En haut lieu, nos têtes pensantes semblent se débarrasser de la stridulation constante du hirak qui, au bout d'un an de bouillonnement, leur aurait donné du fil à retordre, mais restent sur le qui-vive quant à l'évolution, jusque-là inquiétante, de la courbe de la pandémie. En revanche, un pseudo-dynamisme pour les réformes, en particulier la révision de la Constitution, s'enclenche ces jours-ci, comme pour passer à la trappe toute la léthargie de l'ancien système déchu. Quoique, sur le volet des libertés, la question délicate des prisonniers d'opinion, ternit cette bonne foi que certains optimistes-laudateurs prêtent à l'équipe Tebboune. Au bout du compte, une chose étant sûre : les solutions conjoncturelles que propose le palais d'El-Mouradia aux Algériens ne peuvent, en aucun cas, offrir une vraie réponse aux problèmes structurels dont souffre le pays.
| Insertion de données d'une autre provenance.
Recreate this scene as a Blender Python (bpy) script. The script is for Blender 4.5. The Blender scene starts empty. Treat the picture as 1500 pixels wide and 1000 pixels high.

Puis, les miens, rompus aux fausses promesses, ne se font pas trop d'illusions et savent par expérience que ceux qui tiennent les manettes sont capables de mille et une métamorphoses. Ce qui fait que, d'un côté (régime) comme de l'autre (peuple), la méfiance est là, un feu qui couve, risquant d'allumer le brasier à tout moment. L'écho de cette distanciation-répulsion mutuelle est renforcé, hélas, par la déstructuration du tissu associatif et l'insupportable absence de l'opposition sur la scène politique. Autrement dit, la disparition de tout un tas de maillons de la chaîne, à même de jouer le rôle des médiateurs sociaux.

En rupture de ban, la société, poussée auparavant déjà dans ses derniers retranchements de survie, se sent confinée dans un ghetto insulaire, peinant à se réconcilier avec ceux qui lui servent de tuteurs. Comme dans un couple qui se prépare au mariage, la confiance chez nous n'est jamais une mince affaire. La construire prend du temps, trop de temps même et il suffit d'un petit faux geste, fût-ce seulement mal interprété de la part de l'un des deux partenaires, pour que tout le projet tombe à l'eau.